South Sudan and Sudan have renewed commitment to the 2005 Abyei protocols and the 2009 Hague ruling which gave the disputed area a separate administrative unit.
The deal struck in the Sudanese Capital Khartoum on Tuesday was signed by Vice President of Sudan Sovereign Council, Mohamed Hamdan Dagalo, and South Sudan’s Presidential Security Advisor, Tut Gatluak.
According to the agreement the two countries resolved to stick to the provisions of the Abyei protocols.
They also agreed to allocate 2% each in the oil shares to Abyei and Warrap State.
Top Abyei intellectuals including Luka Biong who met with President Kiir recently before leaving for Khartoum for the talks, witnessed the signing of the document.
Professor Biong said the parties stressed that the resolution on the final state of Abyei will depend on the outcome of the previous agreements.
But in the meantime, he said, the two sides decided to provide basic humanitarian services and security to the Abyei natives to enable the return of those displaced from the area.
“The agreement on the roadmap for the final solution for the Abyei area is what happened today [Tuesday] in the meeting. The most important thing is that the final agreement on the Abyei area depends on the outcome of the previous agreements and is very important for us to get the final solution for the Abyei area,” said Luka Biong.
“People must provide the services and security for the Abyei area, and that is the key points two parties have agreed on because providing the security to the area, especially the security and development so that people will return back to their area while they are waiting for the final solution for the Abyei issue,
For his part, the Undersecretary in Sudan’s Foreign Affairs Minister, Dafallah Al Haj-Ali Osman says the aim of the deal is to achieve trust-building among the Abyei people, awaiting the final resolution of the conflict.
“The two parties will reach the level of providing the services and to reach all communities to be helped with humanitarian assistance and also achieving development,” Haj Ali said.
“We have agreed to encourage community dialogue and engagement between the communities in the Abyei area to achieve more trust-building, and the two parties have called on the regional and international community to support parties’ efforts to provide the security, stability, development and final solution on Abyei.”
The oil-rich border region of Abyei has been contested since South Sudan gained independence in 2011.

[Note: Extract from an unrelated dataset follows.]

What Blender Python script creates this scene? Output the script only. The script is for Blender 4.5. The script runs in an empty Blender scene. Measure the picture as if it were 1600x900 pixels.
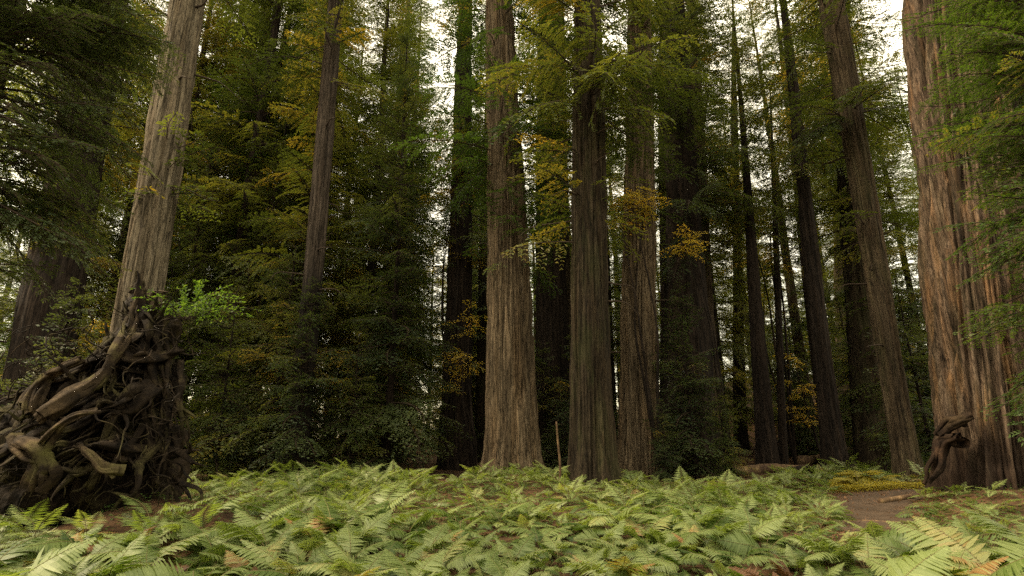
import bpy, math, numpy as np
from mathutils import Vector
R = math.radians
S = bpy.context.scene
COL = S.collection

# ------------------------------------------------------------------ camera
F_PX, PITCH, EYE = 870.0, R(16.0), 1.75          # focal length in px of the 1600 px wide frame
cam_d = bpy.data.cameras.new('camera'); cam = bpy.data.objects.new('camera', cam_d); COL.objects.link(cam)
cam_d.sensor_width = 36; cam_d.lens = 36 * F_PX / 1600; cam_d.clip_start = .05; cam_d.clip_end = 2000
cam.location = (0, 0, EYE); cam.rotation_euler = (R(90) + PITCH, 0, 0)
S.camera = cam

# ------------------------------------------------------------------ sky, sun, exposure
SUN_AZ, SUN_EL = R(-92), R(50)                   # veiled sun, high on the left
sdir = Vector((math.sin(SUN_AZ) * math.cos(SUN_EL), math.cos(SUN_AZ) * math.cos(SUN_EL), math.sin(SUN_EL)))
W = bpy.data.worlds.new('World'); S.world = W; W.use_nodes = True
nt = W.node_tree; nt.nodes.clear()
sky = nt.nodes.new('ShaderNodeTexSky'); sky.sky_type = 'NISHITA'; sky.sun_disc = False
sky.sun_elevation = SUN_EL; sky.sun_rotation = SUN_AZ % (2 * math.pi)
sky.air_density = 1.0; sky.dust_density = 1.5; sky.ozone_density = .6
mixs = nt.nodes.new('ShaderNodeMix'); mixs.data_type = 'RGBA'; mixs.blend_type = 'MULTIPLY'
mixs.inputs[0].default_value = 1.0
mixs.inputs[7].default_value = (.62, .50, .33, 1)     # thin warm overcast
bg = nt.nodes.new('ShaderNodeBackground'); bg.inputs[1].default_value = .13
wo = nt.nodes.new('ShaderNodeOutputWorld')
# thin bright cloud over the whole sky, brightest overhead
tcw = nt.nodes.new('ShaderNodeTexCoord'); sxw = nt.nodes.new('ShaderNodeSeparateXYZ'); nt.links.new(tcw.outputs['Generated'], sxw.inputs[0])
rw = nt.nodes.new('ShaderNodeValToRGB'); nt.links.new(sxw.outputs[2], rw.inputs[0])
e = rw.color_ramp.elements; e[0].position = 0; e[0].color = (.36, .29, .18, 1); e[1].position = 1; e[1].color = (1.16, 1.0, .70, 1)
cl = nt.nodes.new('ShaderNodeMix'); cl.data_type = 'RGBA'; cl.blend_type = 'ADD'; cl.inputs[0].default_value = 1.0
clm = nt.nodes.new('ShaderNodeMix'); clm.data_type = 'RGBA'; clm.blend_type = 'MULTIPLY'; clm.inputs[0].default_value = 1.0; clm.inputs[7].default_value = (6, 6, 6, 1)
nt.links.new(rw.outputs[0], clm.inputs[6])
nt.links.new(sky.outputs[0], mixs.inputs[6]); nt.links.new(mixs.outputs[2], cl.inputs[6]); nt.links.new(clm.outputs[2], cl.inputs[7]); nt.links.new(cl.outputs[2], bg.inputs[0]); nt.links.new(bg.outputs[0], wo.inputs[0])
sun_d = bpy.data.lights.new('sun', 'SUN'); sun_d.energy = 1.5; sun_d.angle = R(10); sun_d.color = (1, .82, .55)
sun = bpy.data.objects.new('sun', sun_d); COL.objects.link(sun)
sun.rotation_euler = sdir.to_track_quat('Z', 'Y').to_euler(); sun.location = (-20, 30, 60)
S.view_settings.view_transform = 'Standard'; S.view_settings.look = 'None'
S.view_settings.exposure = 2.05; S.view_settings.gamma = 1; S.view_settings.use_curve_mapping = False
S.render.engine = 'CYCLES'
cy = S.cycles
cy.use_denoising = False; cy.max_bounces = 7; cy.diffuse_bounces = 4; cy.glossy_bounces = 2
cy.transmission_bounces = 4; cy.transparent_max_bounces = 4; cy.sample_clamp_indirect = 2.5; cy.caustics_reflective = False; cy.caustics_refractive = False; cy.blur_glossy = 1.0; cy.sample_clamp_direct = 12
cy.use_adaptive_sampling = False

# ------------------------------------------------------------------ numpy noise
def _h(ix, iy, iz, seed):
    ix, iy, iz = np.atleast_1d(ix), np.atleast_1d(iy), np.atleast_1d(iz)
    n = (ix.astype(np.int64) * 374761393 + iy.astype(np.int64) * 668265263 + iz.astype(np.int64) * 1274126177 + seed * 974634777) & 0xFFFFFFFF
    n = ((n ^ (n >> 13)) * 1274126177) & 0xFFFFFFFF
    n = ((n ^ (n >> 16)) * 2246822519) & 0xFFFFFFFF
    n = n ^ (n >> 15)
    return (n & 0xFFFFFF) / float(0xFFFFFF) * 2 - 1
def vnoise(p, seed=0):
    p = np.asarray(p, float); i = np.floor(p); f = p - i; f = f * f * f * (f * (f * 6 - 15) + 10)
    i = i.astype(np.int64); x, y, z = i[..., 0], i[..., 1], i[..., 2]; r = 0
    for dx in (0, 1):
        wx = f[..., 0] if dx else 1 - f[..., 0]
        for dy in (0, 1):
            wy = f[..., 1] if dy else 1 - f[..., 1]
            for dz in (0, 1):
                wz = f[..., 2] if dz else 1 - f[..., 2]
                r = r + wx * wy * wz * _h(x + dx, y + dy, z + dz, seed)
    return r
def fbm(p, seed=0, o=4):
    p = np.asarray(p, float); r = 0; a = 1; t = 0
    for k in range(o):
        r = r + a * vnoise(p, seed + k * 17); t += a; a *= .5; p = p * 2.03
    return r / t
def ridged(p, seed=0, o=3):
    p = np.asarray(p, float); r = 0; a = 1; t = 0
    for k in range(o):
        r = r + a * (1 - 2 * np.abs(vnoise(p, seed + k * 31))); t += a; a *= .5; p = p * 2.1
    return r / t
def ss(a, b, x):
    t = np.clip((np.asarray(x, float) - a) / (b - a), 0, 1); return t * t * (3 - 2 * t)

# ------------------------------------------------------------------ helpers
def terrain(x, y):
    x = np.asarray(x, float); y = np.asarray(y, float)
    z = .16 * vnoise(np.stack([x * .16, y * .16, 0 * x], -1), 5) + .06 * vnoise(np.stack([x * .5, y * .5, 0 * x], -1), 6)
    z = z + 9 * ss(30, 78, y) * ss(4, 34, x) + 2.5 * ss(40, 110, y)              # hillside at the back, right
    z = z + .55 * ss(8, 23, y)
    z = z + .75 * np.exp(-(((x + 7.2) / 1.7) ** 2 + ((y - 12.2) / 1.5) ** 2))      # soil under the root plate
    z = z + .3 * np.exp(-(((x - .3) / 2.2) ** 2 + ((y - 22.3) / 1.6) ** 2))        # mound in front of the middle trunk
    z = z + .5 * np.exp(-(((x - 13.5) / 2.4) ** 2 + ((y - 15.5) / 2.2) ** 2))
    return z
def gz(x, y): return float(terrain(np.array([x]), np.array([y]))[0])
def P(px, py, Y):
    """point at ground distance Y seen at pixel (px, py) of the 1600x900 photograph; also the depth along the lens axis"""
    xc, yc = (px - 800) / F_PX, (450 - py) / F_PX
    dy = math.cos(PITCH) - yc * math.sin(PITCH); dz = math.sin(PITCH) + yc * math.cos(PITCH)
    t = Y / dy
    return np.array([xc * t, Y, EYE + dz * t]), t
def px_of(x, y, z):
    dz = z - EYE; d = y * math.cos(PITCH) + dz * math.sin(PITCH); u = -y * math.sin(PITCH) + dz * math.cos(PITCH)
    return 800 + F_PX * x / d, 450 - F_PX * u / d, d

class Acc:
    """collects quads"""
    def __init__(s): s.V = []; s.F = []; s.M = []; s.T = []; s.n = 0
    def add(s, v, f, m=0, t=0.0):
        v = np.asarray(v, float).reshape(-1, 3); f = np.asarray(f, np.int64).reshape(-1, 4)
        s.V.append(v); s.F.append(f + s.n); s.n += len(v)
        s.M.append(np.broadcast_to(np.asarray(m), (len(f),))); s.T.append(np.broadcast_to(np.asarray(t, float), (len(v),)))
    def get(s): return np.concatenate(s.V), np.concatenate(s.F), np.concatenate(s.M), np.concatenate(s.T)
    def mesh(s, name, mats, smooth=False):
        v, f, m, t = s.get(); return to_mesh(name, v, f, mats, m, t, smooth)
def to_mesh(name, v, f, mats, m=None, t=None, smooth=False):
    me = bpy.data.meshes.new(name)
    me.vertices.add(len(v)); me.vertices.foreach_set('co', np.ascontiguousarray(v, np.float32).ravel())
    me.loops.add(len(f) * 4); me.polygons.add(len(f))
    me.polygons.foreach_set('loop_start', np.arange(0, len(f) * 4, 4, dtype=np.int32))
    me.loops.foreach_set('vertex_index', np.ascontiguousarray(f, np.int32).ravel())
    if t is not None:
        a = me.attributes.new('tint', 'FLOAT', 'POINT'); a.data.foreach_set('value', np.ascontiguousarray(t, np.float32))
    for x in (mats if isinstance(mats, (list, tuple)) else [mats]): me.materials.append(x)
    if m is not None: me.polygons.foreach_set('material_index', np.ascontiguousarray(m, np.int32))
    me.polygons.foreach_set('use_smooth', np.full(len(f), smooth, bool))
    me.update(calc_edges=True); me.validate()
    return me
def obj(name, data, parent=None, loc=(0, 0, 0)):
    o = bpy.data.objects.new(name, data); COL.objects.link(o); o.location = loc
    if parent: o.parent = parent
    return o
def tag(o, label=None, cat=None, group=None, kind=None):
    for k, v in (('label', label), ('category', cat), ('group', group), ('kind', kind)):
        if v: o[k] = v
    return o
def empty(name, loc, label, cat, group=None):
    o = obj(name, None, None, loc); o.empty_display_size = .3; return tag(o, label, cat, group)

def tube(path, rad, n=8, cap=True, twist=0.):
    path = np.asarray(path, float); rad = np.broadcast_to(np.asarray(rad, float), (len(path),))
    tan = np.gradient(path, axis=0); tan /= np.linalg.norm(tan, axis=1)[:, None] + 1e-9
    ref = np.array([0., 0, 1]) if abs(tan[0][2]) < .9 else np.array([1., 0, 0])
    V = []
    a = np.linspace(0, 2 * np.pi, n, endpoint=False)
    for k in range(len(path)):
        u = np.cross(tan[k], ref); u /= np.linalg.norm(u) + 1e-9; w = np.cross(tan[k], u); ref = np.cross(u, tan[k])
        V.append(path[k] + rad[k] * (np.cos(a + twist * k)[:, None] * u + np.sin(a + twist * k)[:, None] * w))
    V = np.concatenate(V); F = []
    for k in range(len(path) - 1):
        for j in range(n):
            F.append((k * n + j, k * n + (j + 1) % n, (k + 1) * n + (j + 1) % n, (k + 1) * n + j))
    if cap and n % 2 == 0:
        for base, rev in ((0, True), ((len(path) - 1) * n, False)):
            for j in range(0, n // 2 - 1):
                q = (base + j, base + j + 1, base + n - 2 - j, base + n - 1 - j)
                F.append(q[::-1] if rev else q)
    return V, np.array(F)
def spline(pts, n):
    pts = np.asarray(pts, float); k = len(pts); q = np.vstack([2 * pts[0] - pts[1], pts, 2 * pts[-1] - pts[-2]])
    out = []
    for t in np.linspace(0, k - 1, n):
        i = min(int(t), k - 2); u = t - i; a, b, c, d = q[i:i + 4]
        out.append(.5 * (2 * b + (c - a) * u + (2 * a - 5 * b + 4 * c - d) * u * u + (3 * b - a - 3 * c + d) * u ** 3))
    return np.array(out)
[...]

The Area was accorded a “special administrative status” by the 2004 Protocol on the Resolution of the Abyei Conflict, known as, the Abyei Protocol.
Under the terms of the Protocol, the Abyei Area was declared part of the states of South Kordofan, and Northern Bahr el Ghazal and issues related to it to be determined by the Presidency made up of President Salva Kiir and former Sudanese President Omar al Bashir.

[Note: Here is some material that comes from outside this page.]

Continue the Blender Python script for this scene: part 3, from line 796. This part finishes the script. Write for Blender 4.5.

After years of contention between leaders in South Sudan and Sudan on who is eligible to vote in the referendum, the nine Ngok Dinka chiefdoms took the matter into their own hands by organizing their own popular vote.

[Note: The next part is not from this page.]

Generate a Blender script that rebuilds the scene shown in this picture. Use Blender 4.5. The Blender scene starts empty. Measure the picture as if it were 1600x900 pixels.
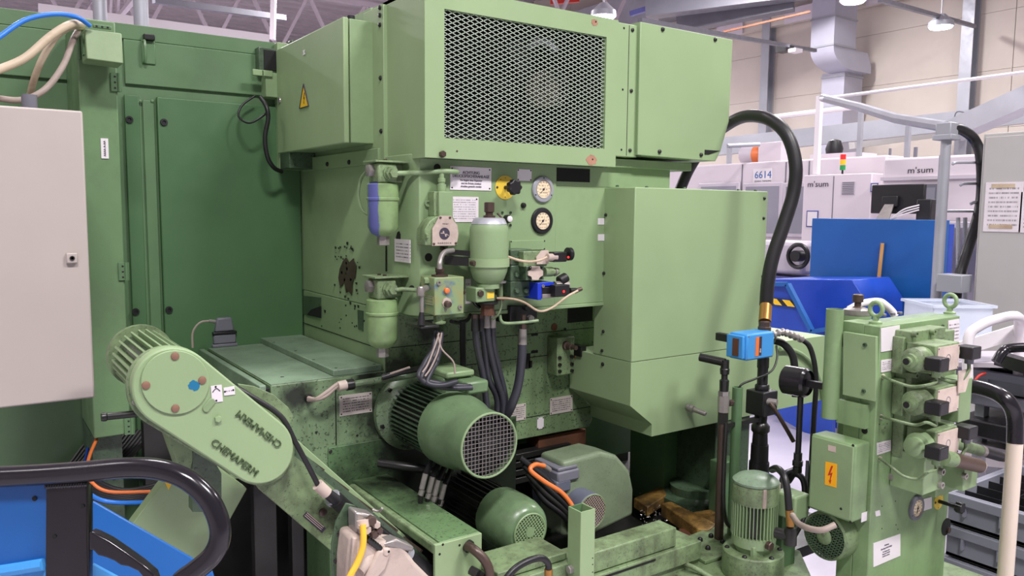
import bpy, bmesh, math, random
from mathutils import Vector, Matrix, Quaternion
random.seed(7)
C = bpy.context.scene.collection
PI = math.pi

# ---------------------------------------------------------------- camera
YAW, PITCH, ROLL, FPX = math.radians(55.288), math.radians(5.581), math.radians(.5), 1234.8
CAMH = 1.6
def _basis():
    cy, sy, cp, sp = math.cos(YAW), math.sin(YAW), math.cos(PITCH), math.sin(PITCH)
    f = Vector((cy*cp, sy*cp, -sp)); r = Vector((sy, -cy, 0)); u = r.cross(f)
    c, s = math.cos(ROLL), math.sin(ROLL)
    return c*r + s*u, -s*r + c*u, f
RT, UP, FW = _basis()
cam_d = bpy.data.cameras.new('camera'); cam = bpy.data.objects.new('camera', cam_d); C.objects.link(cam)
cam_d.sensor_width = 36; cam_d.lens = FPX/1600*36; cam_d.clip_start = .05; cam_d.clip_end = 200
m = Matrix((RT, UP, -FW)).transposed().to_4x4(); m.translation = (0, 0, CAMH)
cam.matrix_world = m
bpy.context.scene.camera = cam

# ---------------------------------------------------------------- view, world, lights
vs = bpy.context.scene.view_settings
vs.view_transform = 'Standard'; vs.look = 'None'; vs.gamma = 1; vs.use_curve_mapping = False
vs.exposure = 0.16
w = bpy.data.worlds.new('world'); bpy.context.scene.world = w; w.use_nodes = True
w.node_tree.nodes['Background'].inputs[0].default_value = (.86, .84, .9, 1)
w.node_tree.nodes['Background'].inputs[1].default_value = .23
def area(loc, sx, sy, power, col=(1, .96, .97), aim=(0, 0, -1)):
    l = bpy.data.lights.new('ceiling_light', 'AREA'); l.shape = 'RECTANGLE'; l.size = sx; l.size_y = sy
    l.energy = power; l.color = col
    o = bpy.data.objects.new('ceiling_light', l); C.objects.link(o); o.location = loc
    o.rotation_euler = Vector(aim).to_track_quat('-Z', 'Y').to_euler()
    return o
# rows of lamps under the hall roof
for lx, ly, pw in ((-.4, -2.0, 390), (3.4, -2.0, 390), (.8, 4.6, 130), (-3.4, 2.2, 60), (6.5, 3.0, 230), (10.5, 2.0, 290), (11.5, 9.0, 380), (6.0, 15, 560), (0, 14, 640), (13, 18, 380), (2, 26, 800)):
    area((lx, ly, 6.2), 1.5, .6, pw)

# ---------------------------------------------------------------- pixel helpers (a pixel of the photograph and a plane give a point)
def ray(px, py): return FW + (px-800)/FPX*RT + (450-py)/FPX*UP
def onX(px, py, x): d = ray(px, py); t = x/d[0]; return Vector((x, d[1]*t, CAMH+d[2]*t))
def onY(px, py, y): d = ray(px, py); t = y/d[1]; return Vector((d[0]*t, y, CAMH+d[2]*t))
def onZ(px, py, z): d = ray(px, py); t = (z-CAMH)/d[2]; return Vector((d[0]*t, d[1]*t, z))
def at(px, py, D): d = ray(px, py); return Vector((d[0]*D, d[1]*D, CAMH+d[2]*D))
def sz(n, D): return n*D/FPX
def dep(p): return (Vector(p)-Vector((0, 0, CAMH))).dot(FW)
V = Vector
AX = V((1, 0, 0)); AY = V((0, 1, 0)); AZ = V((0, 0, 1))

# ---------------------------------------------------------------- mesh builder
class MB:
    def __init__(s): s.v = []; s.f = []
    def box(s, x0, x1, y0, y1, z0, z1):
        x0, x1 = sorted((x0, x1)); y0, y1 = sorted((y0, y1)); z0, z1 = sorted((z0, z1))
        return s.obox(V(((x0+x1)/2, (y0+y1)/2, (z0+z1)/2)), AX, AY, AZ, (x1-x0)/2, (y1-y0)/2, (z1-z0)/2)
    def obox(s, c, a, b, d, ha, hb, hd):
        n = len(s.v); c = V(c)
        for k in (-1, 1):
            for j in (-1, 1):
                for i in (-1, 1): s.v.append(c+a*ha*i+b*hb*j+d*hd*k)
        F = [(0, 2, 3, 1), (4, 5, 7, 6), (0, 1, 5, 4), (2, 6, 7, 3), (0, 4, 6, 2), (1, 3, 7, 5)]
        if a.cross(b).dot(d) < 0: F = [q[::-1] for q in F]
        s.f += [tuple(n+i for i in q) for q in F]
        return s
    def bar(s, p, q, w, h, up=AZ):
        p = V(p); q = V(q); d = (q-p); L = d.length; d.normalize()
        a = d.cross(up)
        if a.length < 1e-4: a = d.cross(AX)
        a.normalize(); b = a.cross(d)
        return s.obox((p+q)/2, d, a, b, L/2, w/2, h/2)
    def prism(s, pts, vec):
        pts = [V(p) for p in pts]; vec = V(vec); n = len(s.v); k = len(pts)
        nr = V((0, 0, 0))
        for i in range(k): nr += pts[i].cross(pts[(i+1) % k])
        if nr.dot(vec) > 0: pts = pts[::-1]
        s.v += pts+[p+vec for p in pts]
        s.f.append(tuple(range(n, n+k))); s.f.append(tuple(range(n+2*k-1, n+k-1, -1)))
        for i in range(k):
            j = (i+1) % k; s.f.append((n+j, n+i, n+k+i, n+k+j))
        return s
    def lathe(s, o, d, prof, n=28, cap=True):
        o = V(o); d = V(d).normalized(); a = d.cross(AZ)
        if a.length < .05: a = d.cross(AX)
        a.normalize(); b = d.cross(a); st = len(s.v)
        for r, h in prof:
            for i in range(n):
                t = 2*PI*i/n; s.v.append(o+d*h+(a*math.cos(t)+b*math.sin(t))*max(r, 1e-5))
        for k in range(len(prof)-1):
            for i in range(n):
                j = (i+1) % n; s.f.append((st+k*n+i, st+k*n+j, st+(k+1)*n+j, st+(k+1)*n+i))
        if cap:
            s.f.append(tuple(st+i for i in range(n-1, -1, -1)))
            e = st+(len(prof)-1)*n; s.f.append(tuple(e+i for i in range(n)))
        return s
    def cyl(s, p, q, r, r2=None, n=20):
        p = V(p); q = V(q); return s.lathe(p, q-p, [(r, 0), (r if r2 is None else r2, (q-p).length)], n)
    def torus(s, c, d, R, r, n=32, k=8):
        d = V(d).normalized(); a = d.orthogonal().normalized(); b = d.cross(a); c = V(c)
        return s.tube([c+(a*math.cos(2*PI*i/n)+b*math.sin(2*PI*i/n))*R for i in range(n)], r, k, closed=True, sub=1)
    def tube(s, pts, r, n=10, sub=6, closed=False):
        pts = [V(p) for p in pts]
        if sub > 1 and len(pts) > 2:
            P = [pts[0]*2-pts[1]]+pts+[pts[-1]*2-pts[-2]]; o = []
            for i in range(1, len(P)-2):
                for k in range(sub):
                    t = k/sub; a, b, c, d = P[i-1:i+3]
                    o.append(.5*((2*b)+(c-a)*t+(2*a-5*b+4*c-d)*t*t+(3*b-a-3*c+d)*t**3))
            o.append(pts[-1]); pts = o
        m = len(pts); st = len(s.v); nrm = None
        for i in range(m):
            if closed: t = pts[(i+1) % m]-pts[i-1]
            else: t = pts[min(i+1, m-1)]-pts[max(i-1, 0)]
            t.normalize()
            if nrm is None: nrm = t.orthogonal().normalized()
            nrm = (nrm-t*nrm.dot(t)); nrm.normalize(); b = t.cross(nrm)
            rr = r(i/(m-1)) if callable(r) else r
            for k in range(n):
                a = 2*PI*k/n; s.v.append(pts[i]+(nrm*math.cos(a)+b*math.sin(a))*rr)
        for i in range(m if closed else m-1):
            j = (i+1) % m
            for k in range(n):
                l = (k+1) % n; s.f.append((st+i*n+k, st+i*n+l, st+j*n+l, st+j*n+k))
        if not closed:
            s.f.append(tuple(st+k for k in range(n-1, -1, -1))); s.f.append(tuple(st+(m-1)*n+k for k in range(n)))
        return s
    def build(s, name, mat, parent=None, bevel=0, seg=2, stuff=False, ang=38):
        me = bpy.data.meshes.new(name)
        off = root_loc(parent) if parent is not None else V((0, 0, 0))
        if parent is None and s.v:
            lo = [min(v[i] for v in s.v) for i in range(3)]; hi = [max(v[i] for v in s.v) for i in range(3)]
            off = V(((lo[0]+hi[0])/2, (lo[1]+hi[1])/2, lo[2]))
        me.from_pydata([v-off for v in s.v], [], s.f); me.validate()
        me.materials.append(mat)
        o = bpy.data.objects.new(name, me); C.objects.link(o)
        if parent is not None: o.parent = parent
        else: o.location = off
        me.shade_smooth(); me.set_sharp_from_angle(angle=math.radians(ang))
        if bevel:
            b = o.modifiers.new('bevel', 'BEVEL'); b.width = bevel; b.segments = seg; b.limit_method = 'ANGLE'; b.angle_limit = math.radians(40)
            b.harden_normals = False; b.use_clamp_overlap = True
        if stuff: o['kind'] = 'stuff'
        return o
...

They cited the Abyei Protocol in the CPA, and the ruling by the International Permanent Court of Arbitration, which proclaimed that only the Ngok Dinka tribe and permanent residents may vote.
The Sudanese government wanted the nomadic Arab Misseriya tribe, whose cattle access pasture lands in Abyei annually, to be accorded full voting rights.
Several inter-communal clashes between the armed Misseriya pastoralist tribe of Sudan and the Dinka Ngok of South Sudan have led to many civilian deaths in the last decade.